For starters, we'd be better off if we ditched the serverless name. The term originates from the idea that customers don't have to provision, manage or even worry about the underlying infrastructure on which their code runs. But, of course, there's a server there somewhere. The trouble with the term is not just that the language is technically inaccurate; it also obfuscates some of the real challenges to using the service.

Serverless providers still require customers to select the amount of RAM to allocate to their function. Of course, RAM alone can't execute a function, so providers also serve up a matching CPU complement and network bandwidth. Yet, without visibility into the number of CPU cores or the clock speed, it's impossible to determine whether the service is executing your code efficiently. Many developers are willing to accept this tradeoff and free themselves of provisioning's complexity, but there's a cost to this convenience. There are benefits to serverless, but the services are expensive -- at least when you evaluate what you actually get for the money.

Providers make serverless platforms appealing in part by offering vast free tiers. These freebies and a price tag that starts with the tiniest fraction of a penny lead to the misconception that serverless is cheap. Prospective customers often cite price as a primary draw to serverless, yet those who've tested it at scale come to realize that it's more expensive than they anticipated. Compared to a physical server or even a modest cloud instance, serverless can't compete on price.

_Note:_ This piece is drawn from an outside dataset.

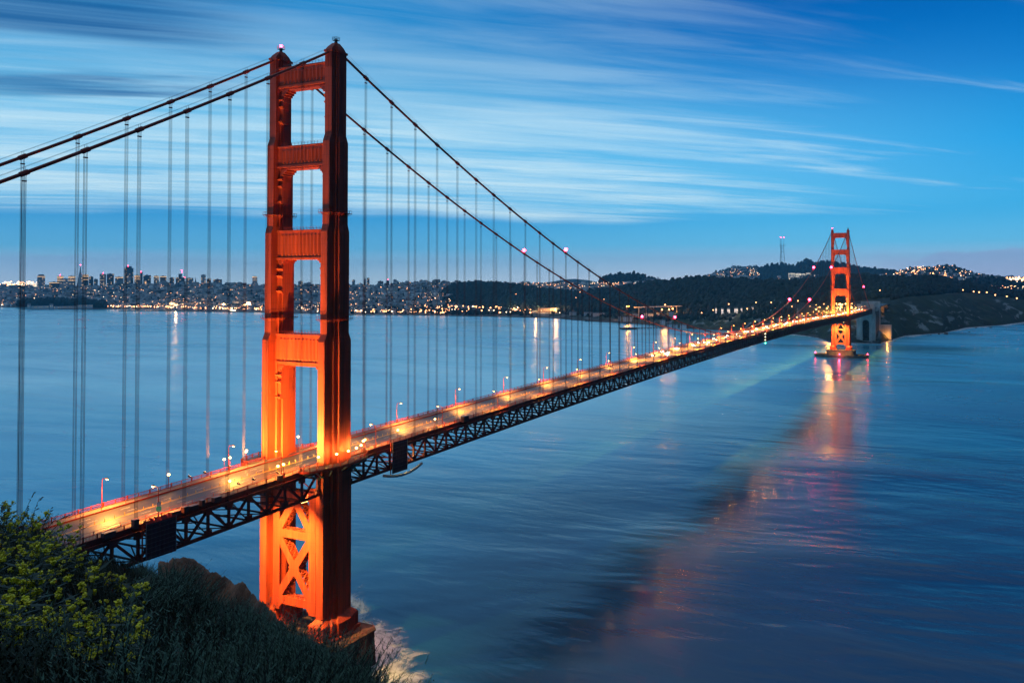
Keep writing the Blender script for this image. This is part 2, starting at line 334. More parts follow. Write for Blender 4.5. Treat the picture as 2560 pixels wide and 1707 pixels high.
hill_a = Ridge([(1496, 706, 5500), (1505, 697, 5500), (1520, 690, 5500), (1545, 687, 5500), (1590, 686, 5500), (1610, 690, 5500), (1630, 697, 5500), (1650, 706, 5500)], [(1496, 30, 4900), (1650, 30, 4900)], 700, du=4, nt=16, rough=(3, 200)); hill_a.build('wooded_far_hill', HILLG)
hill_b = Ridge([(1330, 708, 9500), (1375, 705, 9500), (1410, 699, 9500), (1435, 697, 9500), (1465, 700, 9500), (1500, 706, 9500)], [(1330, 30, 8300), (1500, 30, 8300)], 1500, du=6, nt=10, rough=(5, 400)); hill_b.build('pale_far_hill', HILLG)
peaks = Ridge([(1560, 712, 7400), (1600, 708, 7400), (1700, 704, 7600), (1751, 692, 7800), (1765, 688.5, 7900), (1800, 678.5, 8000), (1832, 668, 8100), (1860, 666, 8100), (1890, 666, 8100), (1905, 670, 8000), (1925, 664, 8000), (1945, 662, 8000), (1975, 663, 8000), (1985, 665, 8000), (2000, 658.5, 7900), (2017, 653.5, 7800), (2030, 657, 7800), (2050, 657, 7800), (2076, 655, 7700), (2110, 663, 7700), (2150, 674, 7600), (2176, 673, 7500), (2200, 678, 7400), (2240, 681, 7400), (2270, 692, 7300)],
              [(1560, 30, 5600), (2270, 50, 5600)], 1800, prof=1.25, rough=(10, 700), seed=8, du=5, nt=30); peaks.build('twin_peaks_hills', HILLG)
hill_f = Ridge([(2170, 698, 6500), (2200, 692, 6500), (2240, 683, 6500), (2255, 679, 6500), (2275, 673, 6500), (2304, 670, 6500), (2330, 671.5, 6500), (2345, 667.5, 6500), (2389, 669, 6500), (2402, 673.5, 6500), (2425, 682, 6500), (2449, 690, 6500), (2480, 694, 6600), (2560, 698, 6700), (3000, 700, 6800)], [(2170, 40, 5000), (3000, 30, 4900)], 2000, rough=(4, 500), seed=4, du=5, nt=26); hill_f.build('lit_residential_hill', CITYG)
hill_g = Ridge([(2395, 712, 4700), (2415, 704, 4700), (2440, 696, 4700), (2466, 692, 4700), (2500, 697, 4700), (2534, 707, 4700), (2560, 712, 4700), (2650, 716, 4700), (3000, 720, 4700)], [(2395, 40, 4000), (3000, 30, 4000)], 900, du=5, nt=14, rough=(3, 200)); hill_g.build('dark_park_hill', FORESTG)

# ---- woods on the hills: uneven crowns spread over the ridge (one mass nobody could count)
LEAFM = [mat('foliage_dark', (.004, .012, .015), .85), mat('foliage_mid', (.007, .020, .022), .85), mat('foliage_light', (.012, .028, .026), .85)]
PHI = (1+5**.5)/2
ICV = np.array([(-1, PHI, 0), (1, PHI, 0), (-1, -PHI, 0), (1, -PHI, 0), (0, -1, PHI), (0, 1, PHI), (0, -1, -PHI), (0, 1, -PHI), (PHI, 0, -1), (PHI, 0, 1), (-PHI, 0, -1), (-PHI, 0, 1)])/math.sqrt(1+PHI*PHI)
ICF = np.array([(0, 11, 5), (0, 5, 1), (0, 1, 7), (0, 7, 10), (0, 10, 11), (1, 5, 9), (5, 11, 4), (11, 10, 2), (10, 7, 6), (7, 1, 8), (3, 9, 4), (3, 4, 2), (3, 2, 6), (3, 6, 8), (3, 8, 9), (4, 9, 5), (2, 4, 11), (6, 2, 10), (8, 6, 7), (9, 8, 1)])
def crowns(name, P, R, mats=LEAFM, sq=(1.1, 1.7), kind='stuff'):
    P = np.array(P); n = len(P); R = np.array(R); V = np.repeat(ICV[None], n, 0)*RNG.uniform(.72, 1.28, (n, 12, 1))
    s = RNG.uniform(*sq, n); V[:, :, 2] *= s[:, None]; V = V*R[:, None, None]+P[:, None, :]+np.stack([np.zeros(n), np.zeros(n), R*s*.55], 1)[:, None, :]
    F = ICF[None]+(np.arange(n)*12)[:, None, None]; mi = np.repeat(RNG.choice(len(mats), n, p=[.5, .34, .16]), 20)
    return tag(np_obj(name, V.reshape(-1, 3), F.reshape(-1, 3), mats, mi), kind=kind)
P, R = [], []
for k in range(9500):
    u = random.uniform(1090, 2620); t = random.random()**.8
    if 1960 < u < 2230 and t < .22: continue
    if u < 1560 and t < .12: continue
    x, y, z = forest.pos(u, t*1.03); P.append((x, y, z)); R.append(random.uniform(4.5, 10)*(1.15 if t > .9 else 1))
crowns('forest', P, R)
P, R = [], []
for rd, nn, u0, u1, t0, r0, r1 in ((peaks, 1500, 1900, 2250, .3, 9, 17), (hill_a, 500, 1498, 1648, 0., 7, 12), (hill_g, 600, 2397, 2700, 0., 6, 11), (hill_f, 700, 2180, 2620, .45, 7, 12), (city, 900, -80, 1330, .08, 5, 9), (peaks, 300, 1700, 1900, .6, 7, 11)):
    for k in range(nn):
        u = random.uniform(u0, u1); t = t0+(1.0-t0)*random.random(); x, y, z = rd.pos(u, t); P.append((x, y, z-2)); R.append(random.uniform(r0, r1))
for k in range(420):      # wooded point behind the waterfront sheds
    u = random.uniform(48, 262); t = random.uniform(.035, .12)*(1-((u-150)/150)**2*.4); x, y, z = city.pos(u, t); P.append((x, y, z+10*max(0, 1-((u-150)/105)**2)+random.uniform(0, 6))); R.append(random.uniform(9, 16))
for k in range(260):
    u = random.uniform(870, 1330); t = random.uniform(.03, .2); x, y, z = city.pos(u, t); P.append((x, y, z)); R.append(random.uniform(5, 9))
for k in range(330):
    u = random.uniform(1380, 1990); t = random.uniform(.5, 1.); x, y, z = coast.pos(u, t); P.append((x, y, z)); R.append(random.uniform(3, 6.5))
crowns('scattered_woods', P, R)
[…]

Another misconception that's led to inflated expectations is that serverless will solve your vendor lock-in problems. One of the perceived benefits of serverless is that it's inherently agnostic. After all, the code you execute isn't tied to a particular server or platform -- though it's worth mentioning that different serverless providers support different languages. The problem lies in what that code does. Much of the appeal of serverless platforms lies in the integration with other available cloud provider services. For example, pairing serverless with Amazon Kinesis enables developers to build robust, scalable apps that process and respond to events in real time. But if a function relies on other proprietary cloud services, it cannot be easily migrated to another serverless provider.

Most important of all, serverless has limited uses. What percentage of your organization's software portfolio comprises stateless, event-driven applications? Of those, how many have wildly unpredictable demand swings that make it impractical to host on a pay-per-hour cloud instance? Serverless is not for traditional applications. Unlike IaaS, serverless can't replace your infrastructure for existing applications -- and it certainly won't replace your server or mainframe.

Most, but not all, of the serverless hype is misplaced. Serverless will certainly have a place in tomorrow's IT stack, but it will remain a relatively small component. You're not going to move all of your company's applications to a serverless architecture -- though many businesses will use a serverless framework to help scale a service with unpredictable demand.

Resist the hype, and don't expect to squeeze your existing applications into a serverless model. Instead, serverless should be one tool in a larger toolbox of cloud services that developers can use to build and support microservices-based cloud applications.